An 18-year-old student from Aberdeen University and her mother are set to embark on a unique journey to space after winning a spot on Virgin Galactic’s second commercial flight through a prize draw. Anastatia Mayers and her mother, Keisha Schahaff, will make history as the first mother and daughter duo to venture into space following the Space Travel Prize win.

They will also become the first individuals from the Caribbean region to undertake such a journey.

Scheduled for takeoff from New Mexico on Thursday, this remarkable opportunity came about unexpectedly for Keisha. While on a Virgin Atlantic flight from Antigua to London, she noticed an advertisement for the competition and decided to participate. Months later, she received the exciting news that she was among the winners of the Space Travel Prize.

The journey to space was an unforeseen consequence of Anastatia’s decision to study in Scotland. She attributes her path to space to her choice of studying at Aberdeen University, which led to the opportunity. Anastatia, a second-year philosophy and physics student, believes that her educational journey has opened doors to incredible experiences.

Galactic 02, the upcoming mission, marks the second commercial spaceflight organised by Virgin Galactic and will be the first with paying customers onboard. The cost of a ticket for a ride on the rocket plane has been notably high, reaching up to US$450,000 (£350,000).

Anastatia, who will become the second youngest person to travel to space, aims to use this experience as a source of inspiration for others. She hopes to break barriers and encourage individuals to pursue their dreams despite challenges or setbacks. Her determination to make a positive impact on others reflects her belief that anyone can achieve their dreams, regardless of their background.

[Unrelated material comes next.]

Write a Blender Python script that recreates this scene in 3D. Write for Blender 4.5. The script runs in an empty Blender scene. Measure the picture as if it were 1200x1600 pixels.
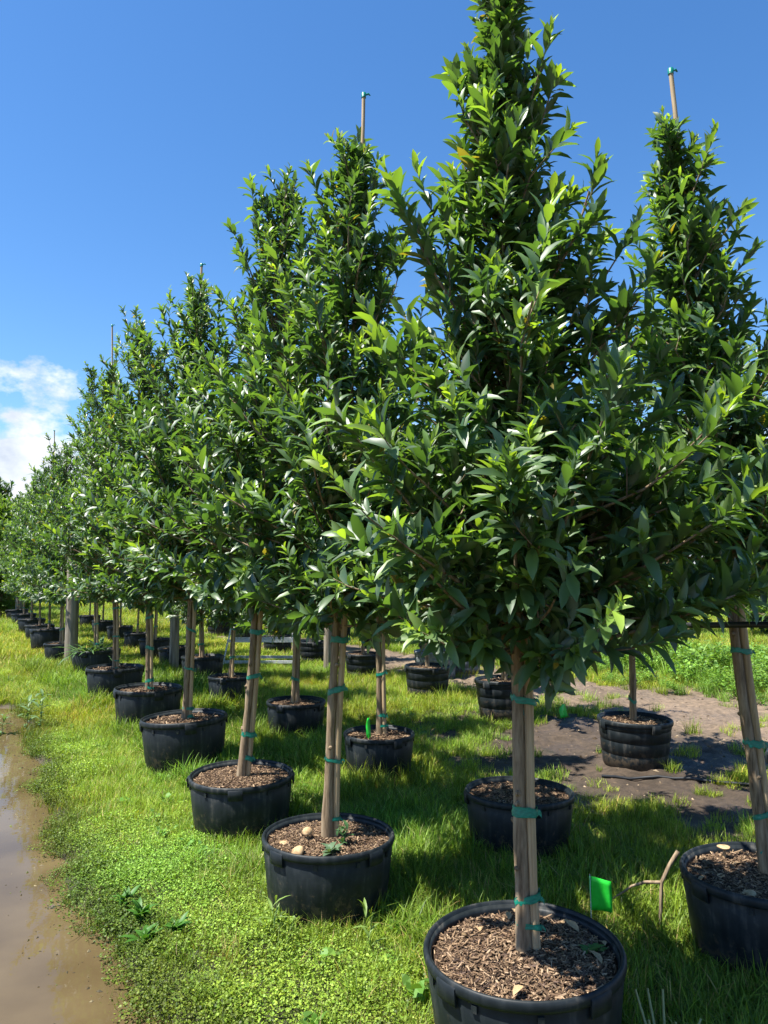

Keisha, thrilled about the journey alongside her daughter, expresses that the experience goes beyond being a dream come true. Both of them share a common goal and dream, and the unique journey to space symbolises their remarkable bond. Joining them on this journey is Jon Goodwin, a former Team GB Olympian from Newcastle. Goodwin’s participation adds another layer of uniqueness to the mission as he becomes the second person with Parkinson’s to go to space and the first Olympian to do so.